Directions: Write out the whole listing exactly as it stands.

———

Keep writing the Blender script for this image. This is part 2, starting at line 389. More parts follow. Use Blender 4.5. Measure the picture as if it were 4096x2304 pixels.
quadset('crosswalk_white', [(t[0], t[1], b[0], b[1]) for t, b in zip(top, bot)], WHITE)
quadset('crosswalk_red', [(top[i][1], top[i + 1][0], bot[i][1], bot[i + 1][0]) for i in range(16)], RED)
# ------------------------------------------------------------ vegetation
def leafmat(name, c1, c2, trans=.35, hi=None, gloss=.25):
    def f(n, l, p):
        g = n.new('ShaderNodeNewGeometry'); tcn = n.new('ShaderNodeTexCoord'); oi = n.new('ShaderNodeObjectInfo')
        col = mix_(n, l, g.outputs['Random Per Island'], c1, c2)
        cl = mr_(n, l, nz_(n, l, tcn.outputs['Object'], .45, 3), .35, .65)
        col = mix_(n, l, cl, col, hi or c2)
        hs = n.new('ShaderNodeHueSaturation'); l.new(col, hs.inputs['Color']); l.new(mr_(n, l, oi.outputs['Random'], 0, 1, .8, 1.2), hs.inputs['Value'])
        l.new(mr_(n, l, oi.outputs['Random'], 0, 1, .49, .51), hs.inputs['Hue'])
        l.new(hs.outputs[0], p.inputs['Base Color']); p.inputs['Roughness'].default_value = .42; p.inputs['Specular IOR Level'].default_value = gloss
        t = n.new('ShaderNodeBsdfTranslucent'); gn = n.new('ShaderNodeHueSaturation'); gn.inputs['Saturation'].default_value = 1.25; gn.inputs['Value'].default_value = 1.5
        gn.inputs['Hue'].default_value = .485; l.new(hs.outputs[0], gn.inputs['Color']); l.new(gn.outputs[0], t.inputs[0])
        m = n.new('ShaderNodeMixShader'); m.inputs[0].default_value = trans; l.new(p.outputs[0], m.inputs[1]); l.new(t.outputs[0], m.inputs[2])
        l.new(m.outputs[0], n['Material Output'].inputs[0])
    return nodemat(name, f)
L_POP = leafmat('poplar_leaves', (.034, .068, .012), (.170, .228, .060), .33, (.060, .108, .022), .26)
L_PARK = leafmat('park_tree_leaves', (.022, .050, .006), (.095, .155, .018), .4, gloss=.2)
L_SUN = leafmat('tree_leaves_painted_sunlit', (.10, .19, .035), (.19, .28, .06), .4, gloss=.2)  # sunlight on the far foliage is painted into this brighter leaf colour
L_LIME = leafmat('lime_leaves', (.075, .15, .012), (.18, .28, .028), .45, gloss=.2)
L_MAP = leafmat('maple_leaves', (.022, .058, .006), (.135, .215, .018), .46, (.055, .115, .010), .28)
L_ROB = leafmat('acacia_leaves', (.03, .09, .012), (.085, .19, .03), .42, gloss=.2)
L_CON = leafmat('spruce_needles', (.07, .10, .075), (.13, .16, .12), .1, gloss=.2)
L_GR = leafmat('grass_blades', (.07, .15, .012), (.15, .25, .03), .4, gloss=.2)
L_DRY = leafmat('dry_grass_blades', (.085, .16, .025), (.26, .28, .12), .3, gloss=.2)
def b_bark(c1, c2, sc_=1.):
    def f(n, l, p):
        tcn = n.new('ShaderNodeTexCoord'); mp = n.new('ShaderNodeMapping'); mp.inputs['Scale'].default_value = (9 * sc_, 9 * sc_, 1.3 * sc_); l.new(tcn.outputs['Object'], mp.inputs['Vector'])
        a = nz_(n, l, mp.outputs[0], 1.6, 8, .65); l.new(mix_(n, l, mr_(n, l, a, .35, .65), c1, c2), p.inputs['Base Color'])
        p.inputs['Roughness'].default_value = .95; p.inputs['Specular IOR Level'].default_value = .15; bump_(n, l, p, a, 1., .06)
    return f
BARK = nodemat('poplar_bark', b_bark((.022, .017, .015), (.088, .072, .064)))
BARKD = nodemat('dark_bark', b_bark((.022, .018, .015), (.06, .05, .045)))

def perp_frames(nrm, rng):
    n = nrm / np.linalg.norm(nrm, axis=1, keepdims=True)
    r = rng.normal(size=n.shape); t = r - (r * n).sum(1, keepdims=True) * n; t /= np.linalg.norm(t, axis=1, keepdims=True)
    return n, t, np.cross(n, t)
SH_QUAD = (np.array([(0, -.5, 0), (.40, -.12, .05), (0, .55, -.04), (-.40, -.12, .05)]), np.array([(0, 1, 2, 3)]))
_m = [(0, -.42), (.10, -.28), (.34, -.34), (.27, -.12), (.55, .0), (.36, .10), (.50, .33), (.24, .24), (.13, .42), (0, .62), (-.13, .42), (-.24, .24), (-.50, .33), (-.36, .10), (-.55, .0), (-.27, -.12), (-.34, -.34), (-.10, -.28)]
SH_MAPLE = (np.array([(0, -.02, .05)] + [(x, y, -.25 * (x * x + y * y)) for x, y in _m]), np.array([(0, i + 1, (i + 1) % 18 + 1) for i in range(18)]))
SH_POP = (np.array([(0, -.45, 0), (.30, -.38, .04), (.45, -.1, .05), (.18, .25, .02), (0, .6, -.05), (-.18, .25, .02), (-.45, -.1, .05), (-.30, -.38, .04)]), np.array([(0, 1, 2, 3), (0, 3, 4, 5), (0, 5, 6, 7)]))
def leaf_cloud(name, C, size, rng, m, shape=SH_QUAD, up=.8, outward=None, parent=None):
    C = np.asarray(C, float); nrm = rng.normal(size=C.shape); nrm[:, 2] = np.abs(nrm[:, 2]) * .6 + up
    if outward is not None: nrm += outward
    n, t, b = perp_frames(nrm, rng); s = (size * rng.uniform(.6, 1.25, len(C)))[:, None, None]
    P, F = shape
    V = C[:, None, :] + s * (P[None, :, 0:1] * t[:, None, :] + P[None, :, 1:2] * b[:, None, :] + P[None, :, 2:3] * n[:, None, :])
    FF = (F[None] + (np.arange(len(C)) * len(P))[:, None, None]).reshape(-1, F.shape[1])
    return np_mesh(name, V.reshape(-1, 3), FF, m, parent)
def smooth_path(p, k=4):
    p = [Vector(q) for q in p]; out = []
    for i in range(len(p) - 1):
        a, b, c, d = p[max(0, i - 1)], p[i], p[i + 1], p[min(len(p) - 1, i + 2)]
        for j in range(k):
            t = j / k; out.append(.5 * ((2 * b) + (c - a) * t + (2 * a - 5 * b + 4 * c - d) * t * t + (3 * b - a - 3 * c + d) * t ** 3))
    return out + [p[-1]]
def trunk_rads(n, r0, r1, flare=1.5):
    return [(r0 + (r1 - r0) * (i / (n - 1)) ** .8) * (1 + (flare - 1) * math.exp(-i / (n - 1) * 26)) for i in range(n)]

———

Answer to the task:
Keep writing the Blender script for this image. This is part 2, starting at line 389. More parts follow. Use Blender 4.5. Measure the picture as if it were 4096x2304 pixels.
quadset('crosswalk_white', [(t[0], t[1], b[0], b[1]) for t, b in zip(top, bot)], WHITE)
quadset('crosswalk_red', [(top[i][1], top[i + 1][0], bot[i][1], bot[i + 1][0]) for i in range(16)], RED)
# ------------------------------------------------------------ vegetation
def leafmat(name, c1, c2, trans=.35, hi=None, gloss=.25):
    def f(n, l, p):
        g = n.new('ShaderNodeNewGeometry'); tcn = n.new('ShaderNodeTexCoord'); oi = n.new('ShaderNodeObjectInfo')
        col = mix_(n, l, g.outputs['Random Per Island'], c1, c2)
        cl = mr_(n, l, nz_(n, l, tcn.outputs['Object'], .45, 3), .35, .65)
        col = mix_(n, l, cl, col, hi or c2)
        hs = n.new('ShaderNodeHueSaturation'); l.new(col, hs.inputs['Color']); l.new(mr_(n, l, oi.outputs['Random'], 0, 1, .8, 1.2), hs.inputs['Value'])
        l.new(mr_(n, l, oi.outputs['Random'], 0, 1, .49, .51), hs.inputs['Hue'])
        l.new(hs.outputs[0], p.inputs['Base Color']); p.inputs['Roughness'].default_value = .42; p.inputs['Specular IOR Level'].default_value = gloss
        t = n.new('ShaderNodeBsdfTranslucent'); gn = n.new('ShaderNodeHueSaturation'); gn.inputs['Saturation'].default_value = 1.25; gn.inputs['Value'].default_value = 1.5
        gn.inputs['Hue'].default_value = .485; l.new(hs.outputs[0], gn.inputs['Color']); l.new(gn.outputs[0], t.inputs[0])
        m = n.new('ShaderNodeMixShader'); m.inputs[0].default_value = trans; l.new(p.outputs[0], m.inputs[1]); l.new(t.outputs[0], m.inputs[2])
        l.new(m.outputs[0], n['Material Output'].inputs[0])
    return nodemat(name, f)
L_POP = leafmat('poplar_leaves', (.034, .068, .012), (.170, .228, .060), .33, (.060, .108, .022), .26)
L_PARK = leafmat('park_tree_leaves', (.022, .050, .006), (.095, .155, .018), .4, gloss=.2)
L_SUN = leafmat('tree_leaves_painted_sunlit', (.10, .19, .035), (.19, .28, .06), .4, gloss=.2)  # sunlight on the far foliage is painted into this brighter leaf colour
L_LIME = leafmat('lime_leaves', (.075, .15, .012), (.18, .28, .028), .45, gloss=.2)
L_MAP = leafmat('maple_leaves', (.022, .058, .006), (.135, .215, .018), .46, (.055, .115, .010), .28)
L_ROB = leafmat('acacia_leaves', (.03, .09, .012), (.085, .19, .03), .42, gloss=.2)
L_CON = leafmat('spruce_needles', (.07, .10, .075), (.13, .16, .12), .1, gloss=.2)
L_GR = leafmat('grass_blades', (.07, .15, .012), (.15, .25, .03), .4, gloss=.2)
L_DRY = leafmat('dry_grass_blades', (.085, .16, .025), (.26, .28, .12), .3, gloss=.2)
def b_bark(c1, c2, sc_=1.):
    def f(n, l, p):
        tcn = n.new('ShaderNodeTexCoord'); mp = n.new('ShaderNodeMapping'); mp.inputs['Scale'].default_value = (9 * sc_, 9 * sc_, 1.3 * sc_); l.new(tcn.outputs['Object'], mp.inputs['Vector'])
        a = nz_(n, l, mp.outputs[0], 1.6, 8, .65); l.new(mix_(n, l, mr_(n, l, a, .35, .65), c1, c2), p.inputs['Base Color'])
        p.inputs['Roughness'].default_value = .95; p.inputs['Specular IOR Level'].default_value = .15; bump_(n, l, p, a, 1., .06)
    return f
BARK = nodemat('poplar_bark', b_bark((.022, .017, .015), (.088, .072, .064)))
BARKD = nodemat('dark_bark', b_bark((.022, .018, .015), (.06, .05, .045)))

def perp_frames(nrm, rng):
    n = nrm / np.linalg.norm(nrm, axis=1, keepdims=True)
    r = rng.normal(size=n.shape); t = r - (r * n).sum(1, keepdims=True) * n; t /= np.linalg.norm(t, axis=1, keepdims=True)
    return n, t, np.cross(n, t)
SH_QUAD = (np.array([(0, -.5, 0), (.40, -.12, .05), (0, .55, -.04), (-.40, -.12, .05)]), np.array([(0, 1, 2, 3)]))
_m = [(0, -.42), (.10, -.28), (.34, -.34), (.27, -.12), (.55, .0), (.36, .10), (.50, .33), (.24, .24), (.13, .42), (0, .62), (-.13, .42), (-.24, .24), (-.50, .33), (-.36, .10), (-.55, .0), (-.27, -.12), (-.34, -.34), (-.10, -.28)]
SH_MAPLE = (np.array([(0, -.02, .05)] + [(x, y, -.25 * (x * x + y * y)) for x, y in _m]), np.array([(0, i + 1, (i + 1) % 18 + 1) for i in range(18)]))
SH_POP = (np.array([(0, -.45, 0), (.30, -.38, .04), (.45, -.1, .05), (.18, .25, .02), (0, .6, -.05), (-.18, .25, .02), (-.45, -.1, .05), (-.30, -.38, .04)]), np.array([(0, 1, 2, 3), (0, 3, 4, 5), (0, 5, 6, 7)]))
def leaf_cloud(name, C, size, rng, m, shape=SH_QUAD, up=.8, outward=None, parent=None):
    C = np.asarray(C, float); nrm = rng.normal(size=C.shape); nrm[:, 2] = np.abs(nrm[:, 2]) * .6 + up
    if outward is not None: nrm += outward
    n, t, b = perp_frames(nrm, rng); s = (size * rng.uniform(.6, 1.25, len(C)))[:, None, None]
    P, F = shape
    V = C[:, None, :] + s * (P[None, :, 0:1] * t[:, None, :] + P[None, :, 1:2] * b[:, None, :] + P[None, :, 2:3] * n[:, None, :])
    FF = (F[None] + (np.arange(len(C)) * len(P))[:, None, None]).reshape(-1, F.shape[1])
    return np_mesh(name, V.reshape(-1, 3), FF, m, parent)
def smooth_path(p, k=4):
    p = [Vector(q) for q in p]; out = []
    for i in range(len(p) - 1):
        a, b, c, d = p[max(0, i - 1)], p[i], p[i + 1], p[min(len(p) - 1, i + 2)]
        for j in range(k):
            t = j / k; out.append(.5 * ((2 * b) + (c - a) * t + (2 * a - 5 * b + 4 * c - d) * t * t + (3 * b - a - 3 * c + d) * t ** 3))
    return out + [p[-1]]
def trunk_rads(n, r0, r1, flare=1.5):
    return [(r0 + (r1 - r0) * (i / (n - 1)) ** .8) * (1 + (flare - 1) * math.exp(-i / (n - 1) * 26)) for i in range(n)]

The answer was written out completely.